I Will Not Leave You as Orphans

On the evening we call Maundy Thursday, as told by John, Jesus gathered his eleven disciples around a table, perhaps like your dining room table with all the extensions inserted.  Judas had left.  With those who remained Jesus had a long, meandering discussion about what was going to soon happen.

Our church has celebrated the Christian Passover several times on Holy Week.  Last time it was led by an Israeli member of Jews for Jesus.  The Jewish Passover seder format calls for drinking four cups of wine.  The third is the cup of redemption, which is when we assume Jesus consecrated the wine and bread to be his blood and body.  I noticed last time that after those four cups I was feeling rather mellow.  Imagine that as the mood of those twelve gathered around that table.

Jesus told them, “I will ask the Father, and he will give you another Counselor to be with you forever—the Spirit of truth.  The world cannot accept him because it neither sees him nor knows him.  But you know him, for he lives with you and will be in you. I will not leave you as orphans”  (John 14: 15-17).”

The key term in Greek is paraclete, rendered as counselor above but better translated as an advocate, like a lawyer who stands beside you and presents your case.  The Spirit advocates what the Father and the Son want in your life.  In his first letter, John uses that word to describe Jesus as our advocate before the Father.  So, in that one word paraclete, we have the job description for Jesus and for the Spirit.  In the 169 references to the Spirit in Paul’s letters, only seventeen us the title “Holy Spirit.”  Six refer to Christ’s Spirit.  So Jesus was teaching about “his” Spirit who will take his place.

A few verses later in John 14, Jesus teaches that the Advocate (paraclete), the Holy Spirit, whom the Father will send in my name, will teach you all things and will remind you of everything I have said to you.  The most used symbol for the Spirit is the dove that came down from heaven and sat on Jesus’ shoulder at his baptism.  I envision the Spirit as sitting on my shoulder whispering godly thoughts into my ear.  If you are going to accept the Spirit dimension in your worldview, you need also to envision the Enemy sitting on the other shoulder and whispering.

Here is how I wait on the Spirit.  I go about my day hearing whispers of the Spirit in one ear and the Enemy whispering thoughts into the other.  This makes for interesting discussion in my head as the day unfolds.  I try to “keep in step with the Spirit”, as Paul encourages in his letter to the Galatians on the fruit of the Spirit.

Probably the most helpful part of Jesus’ discussion with his followers is his promise, “I will not leave you as orphans.”  This is a revolutionary truth for classic Protestant theology that basically ignores the Third Person of the Trinity.  Calvinists emphasize the First Person, the Father.  Lutherans emphasize the Second Person, the Son.  The Third Person just does not fit into their understanding of the triune God active today.

Classic preaching expands on our duty as Christians and gives strong encouragement to become more Christ-like.  But it usually leaves us on our own to get from where we are to where God would like us to be.  It leaves us as orphans.
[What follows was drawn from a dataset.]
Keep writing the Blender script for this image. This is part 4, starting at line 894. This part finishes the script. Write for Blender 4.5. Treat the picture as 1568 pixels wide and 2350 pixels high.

The Gospel is that God the Father sent his Son Jesus Christ to redeem us for eternity.  The additional Good News is Jesus’ promise to send his Spirit to change us into experiencing a better life now.  This is truly revolutionary for traditional Protestants.  Paul tells us about how the fruit the Spirit works, that is, the product of the Spirit’s work in our individual lives.  The Spirit grows within us increasing amounts of love, joy, patience kindness, goodness, faithfulness, gentleness and self-control.  Is there anybody who does not want more of those qualities?

The first Good News is that by grace we have eternal salvation when we accept the Second Person who advocates our case before the First Person.  The additional Good News is that we are not on our own to become more Christ-like.  The First and Second Persons send the Third Person, the Spirit, to change our human spirit, our motivations.  This forgotten Gospel is that by grace the Spirit comes to help us grow closer to God and to experience more love, joy, and peace and the other qualities that make our lives more abundant.

We are saved by grace to live by grace—joyfully.  Pray that the Spirit comes and makes that happen in you.